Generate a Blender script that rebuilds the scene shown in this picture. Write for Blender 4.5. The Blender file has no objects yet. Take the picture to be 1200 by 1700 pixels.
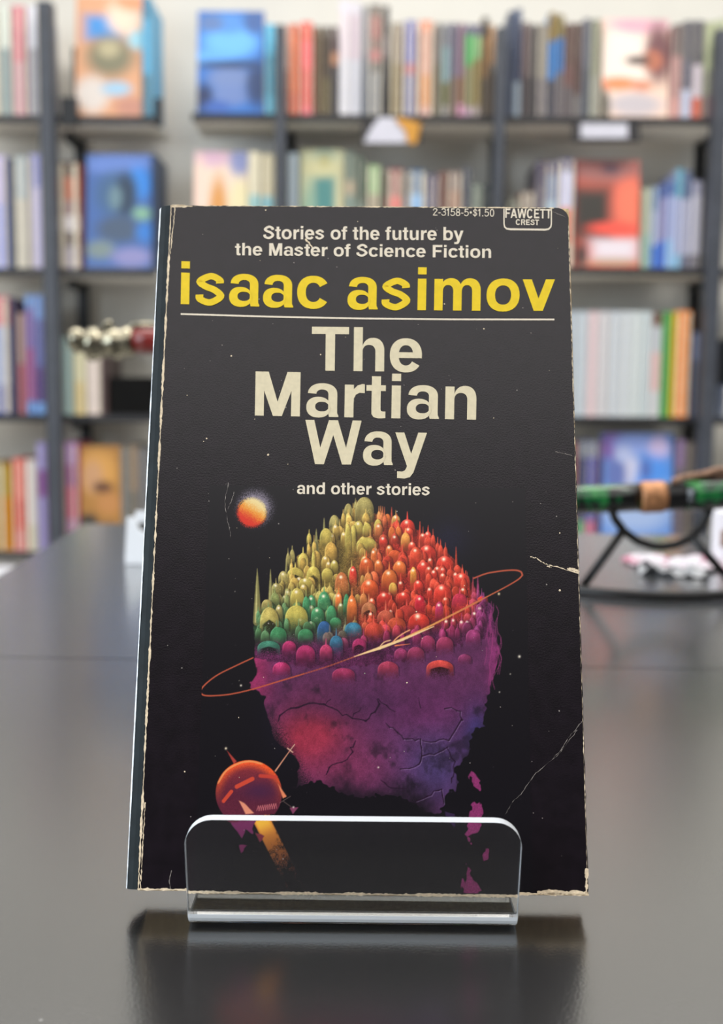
import bpy, bmesh, math, random
import numpy as np
from mathutils import Vector, Matrix

scene=bpy.context.scene
COL=scene.collection
# ---------------------------------------------------------------- camera
CAM_H=0.1245                      # eye above the table top (z = 0)
PITCH=math.radians(6.5); ROLL=math.radians(0.5); FPX=1850.0
cam_data=bpy.data.cameras.new('camera'); cam=bpy.data.objects.new('camera',cam_data); COL.objects.link(cam)
cam_data.sensor_fit='VERTICAL'; cam_data.sensor_height=36.0; cam_data.sensor_width=36.0*1200/1700
cam_data.lens=FPX/1700*36.0
cam.matrix_world=Matrix.Translation((0,0,CAM_H)) @ Matrix.Rotation(math.pi/2-PITCH,4,'X') @ Matrix.Rotation(ROLL,4,'Z')
cam_data.clip_start=0.01; cam_data.clip_end=50
cam_data.dof.use_dof=True; cam_data.dof.focus_distance=0.276; cam_data.dof.aperture_fstop=cam_data.lens/3.3; cam_data.dof.aperture_blades=0
scene.camera=cam
# ---------------------------------------------------------------- world, lamps, exposure
scene.view_settings.view_transform='Standard'; scene.view_settings.look='None'
scene.view_settings.gamma=1.0; scene.view_settings.use_curve_mapping=False
scene.view_settings.exposure=0.0
world=bpy.data.worlds.new('room_daylight'); scene.world=world; world.use_nodes=True
wn=world.node_tree.nodes; wl=world.node_tree.links; wn.clear()
wo=wn.new('ShaderNodeOutputWorld'); wb=wn.new('ShaderNodeBackground'); wt=wn.new('ShaderNodeTexCoord'); ws=wn.new('ShaderNodeSeparateXYZ'); wr=wn.new('ShaderNodeValToRGB'); wm=wn.new('ShaderNodeMapRange')
wm.inputs['From Min'].default_value=-1; wm.inputs['From Max'].default_value=1
wl.new(wt.outputs['Generated'],ws.inputs[0]); wl.new(ws.outputs['Z'],wm.inputs['Value']); wl.new(wm.outputs[0],wr.inputs[0]); wl.new(wr.outputs[0],wb.inputs[0]); wl.new(wb.outputs[0],wo.inputs[0])
el=wr.color_ramp.elements
el[0].position=0.0; el[0].color=(.05,.05,.05,1); el[1].position=1.0; el[1].color=(1.15,1.12,1.08,1)
for p_,c_ in ((.5,(.10,.10,.105,1)),(.64,(.075,.07,.075,1)),(.70,(.20,.19,.19,1)),(.745,(.65,.63,.62,1)),(.80,(2.2,2.13,2.08,1))):
    e_=el.new(p_); e_.color=c_
wb.inputs[1].default_value=1.0
def area(name,loc,target,sx,sy,power,color):
    l=bpy.data.lights.new(name,'AREA'); l.shape='RECTANGLE'; l.size=sx; l.size_y=sy; l.energy=power; l.color=color
    o=bpy.data.objects.new(name,l); COL.objects.link(o); o.location=loc
    o.rotation_euler=(Vector(target)-Vector(loc)).to_track_quat('-Z','Y').to_euler(); return o
area('ceiling_panel_light',(0.3,1.35,1.75),(0.3,1.75,0),2.6,0.9,44,(1.0,.96,.90))
area('window_light',(-1.7,-0.45,0.75),(0,0.5,0.1),1.3,1.2,38,(.80,.90,1.0))

# ---------------------------------------------------------------- geometry helpers
_c,_s=math.cos(PITCH),math.sin(PITCH)
FW=np.array([0,_c,-_s]); U0=np.array([0,_s,_c]); R0=np.array([1.,0,0])
RT=math.cos(ROLL)*R0+math.sin(ROLL)*U0; UP=-math.sin(ROLL)*R0+math.cos(ROLL)*U0
CAMP=np.array([0,0,CAM_H])
def ray(px,py): return RT*((px-600)/FPX)+UP*((850-py)/FPX)+FW
def at(px,py,Y):
    d=ray(px,py); return CAMP+d*(Y/d[1])          # the point seen at (px,py) at distance Y from the eye
def at_z(px,py,z=0.0):
    d=ray(px,py); return CAMP+d*((z-CAM_H)/d[2])
def lin(c):
    if isinstance(c,str):
        c=c.lstrip('#'); c=[int(c[k:k+2],16) for k in (0,2,4)] if len(c)==6 else [int(k*2,16) for k in c]
    return tuple((x/255/12.92 if x/255<=.04045 else ((x/255+.055)/1.055)**2.4) for x in c)
def mesh(name,verts,faces,mats,parent=None,smooth=False,fmat=None):
    me=bpy.data.meshes.new(name); me.from_pydata([tuple(v) for v in verts],[],faces); me.update()
    for m in (mats if isinstance(mats,(list,tuple)) else [mats]): me.materials.append(m)
    if fmat is not None: me.polygons.foreach_set('material_index',fmat)
    if smooth: me.polygons.foreach_set('use_smooth',[True]*len(me.polygons))
    o=bpy.data.objects.new(name,me); COL.objects.link(o)
    if parent: o.parent=parent
    return o
class MB:
    def __init__(s): s.v=[];s.f=[];s.m=[]
    def add(s,v,f,m=0):
        b=len(s.v); s.v+= [tuple(q) for q in v]; s.f+=[tuple(b+i for i in q) for q in f]; s.m+=[m]*len(f); return s
    def box(s,x0,y0,z0,x1,y1,z1,m=0,bev=0.0):
        if bev<=0:
            return s.add([(x0,y0,z0),(x1,y0,z0),(x1,y1,z0),(x0,y1,z0),(x0,y0,z1),(x1,y0,z1),(x1,y1,z1),(x0,y1,z1)],[(0,3,2,1),(4,5,6,7),(0,1,5,4),(1,2,6,5),(2,3,7,6),(3,0,4,7)],m)
        bm=bmesh.new(); bmesh.ops.create_cube(bm,size=1)
        for v in bm.verts: v.co=Vector(((x0+x1)/2+v.co.x*(x1-x0),(y0+y1)/2+v.co.y*(y1-y0),(z0+z1)/2+v.co.z*(z1-z0)))
        bmesh.ops.bevel(bm,geom=bm.edges[:],offset=bev,segments=2,affect='EDGES',profile=.5)
        bm.verts.index_update(); s.add([v.co[:] for v in bm.verts],[[v.index for v in f.verts] for f in bm.faces],m); bm.free(); return s
    def tube(s,pts,r,n=12,m=0,caps=True):
        rs=r if isinstance(r,(list,tuple)) else [r]*len(pts); P=[Vector(p) for p in pts]; ring=[]; prev=None
        for k,p in enumerate(P):
            t=(P[min(k+1,len(P)-1)]-P[max(k-1,0)]).normalized()
            if prev is None: a=t.orthogonal().normalized()
            else: a=(prev-t*prev.dot(t)).normalized()
            prev=a; b=t.cross(a)
            ring.append([p+(a*math.cos(2*math.pi*i/n)+b*math.sin(2*math.pi*i/n))*rs[k] for i in range(n)])
        v=[q for R in ring for q in R]; f=[]
        for k in range(len(P)-1):
            for i in range(n): f.append((k*n+i,k*n+(i+1)%n,(k+1)*n+(i+1)%n,(k+1)*n+i))
        if caps: f.append(tuple(reversed(range(n)))); f.append(tuple((len(P)-1)*n+i for i in range(n)))
        return s.add(v,f,m)
    def build(s,name,mats,parent=None,smooth=False): return mesh(name,s.v,s.f,mats,parent,smooth,s.m)
def tag(o,label=None,cat=None,group=None,kind=None):
    if label: o['label']=label
    if cat: o['category']=cat
    if group: o['group']=group
    if kind: o['kind']=kind
    return o
def thing(name,label,cat,loc=(0,0,0),rotz=0,group=None):
    o=bpy.data.objects.new(name,None); COL.objects.link(o); o.empty_display_size=.02; o.location=loc; o.rotation_euler=(0,0,rotz)
    return tag(o,label,cat,group)
def local(parent,pts): # world points -> parent's unrotated local frame
    l=Vector(parent.location); return [tuple(Vector(p)-l) for p in pts]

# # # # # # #

**Your task**
Leave the pictures out and please restate exactly the lines running from the start of the material through the one with "from mathutils import Vector, Matrix".

**Answer to this problem**
Generate a Blender script that rebuilds the scene shown in this picture. Write for Blender 4.5. The Blender file has no objects yet. Take the picture to be 1200 by 1700 pixels.
import bpy, bmesh, math, random
import numpy as np
from mathutils import Vector, Matrix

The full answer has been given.